Desde que a constituição está sendo letra morta, não se admirem se algum dia o paiz tirar as conclusões fataes desse fatalissimo systema.

Aqui tem, pois, v. exa. e a camara o que significa em bom portuguez a moção do sr. Moreira de Rey; significa uma censura acre, pungente e espirituosa á relaxação dos costumes, habitos parlamentares e despotismo do governo.

Este ponto parece-me que está demonstrado até á evidencia.

Passo ao segundo ponto e espero que o sr. ministro terá a bondade de me dar explicações claras e categoricas, porque as que deu hontem á camara foram muito deficientes, e não suppriram a falta de esclarecimentos e a carencia de documentos.

Sr. presidente, afigura-se-me que q protocollo, cuja approvação se nos pede, em logar de ser util ao paiz é prejudicial.

Sr. presidente, este projecto, como v. exa. e a camara vêem, é destituido completamente de documentos. E a nós que pertence approvar os tratados, que não podem ser ratificados sem a nossa approvação, e apesar d´isso, somos nós que não temos os documentos! E a nós que o sr. ministro declara que os não manda! E curioso!

Pediram-se esses documentos, e o .sr. ministro declarou que os não mandava a esta camara, porque eram confidenciaes!

Documentos confidenciaes para o parlamento, que é a entidade a quem pertence exclusivamente o direito, de approvla os tratados! Como havemos nós de approvar o protocrolo, se não conhecemos os documentos?

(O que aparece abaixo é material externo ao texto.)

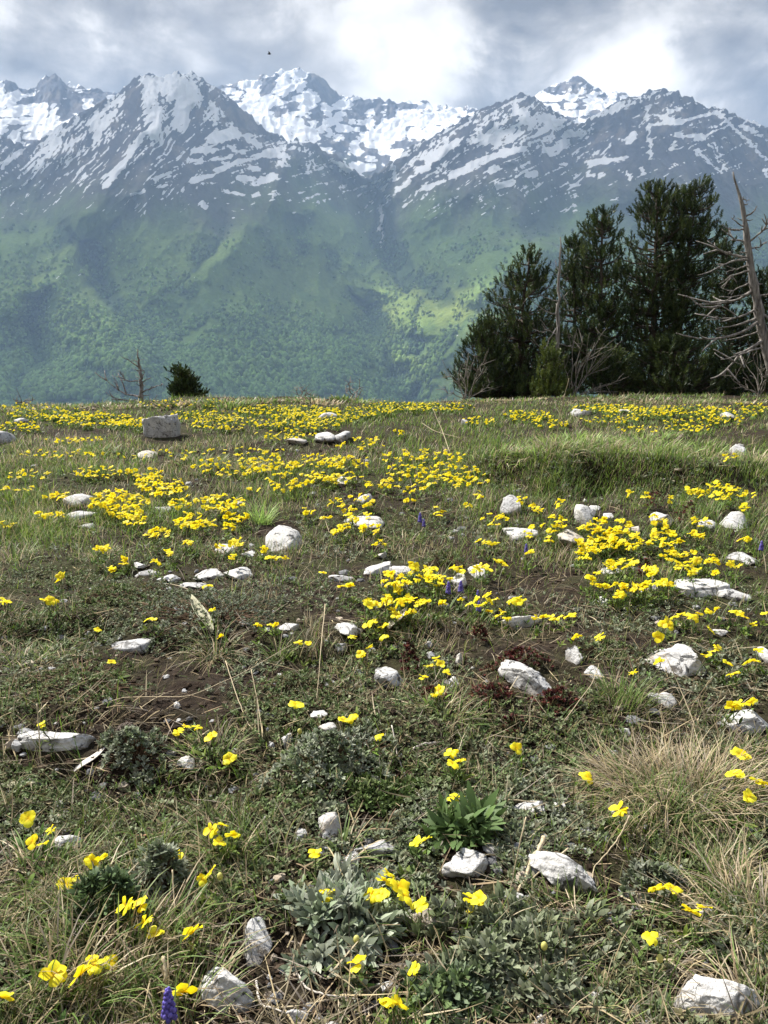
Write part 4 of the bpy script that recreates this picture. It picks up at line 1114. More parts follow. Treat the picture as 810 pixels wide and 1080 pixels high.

Sr. presidente, deixaremos nós, poder legislativo, invadir a esphera das nossas attribuições pelo poder, executivo? Consentiremos nós em ser despojados, ignominiosamente dos nossos direitos? Esta recusa do governo, não será uma offensa á camara? Se a maioria tem confiança no governo, e quer e póde votar o que não conhece e não sabe o que seja, o que ella não póde é tornar-se despotica a ponto de cercear os direitos sacratissimos d´esta camara, e, portanto, o direito que a minoria tem de querer elucidar-se e conhecer todos os documentos que serviram de base a qualquer negociação que tenha de examinar, de discutir, e approvar.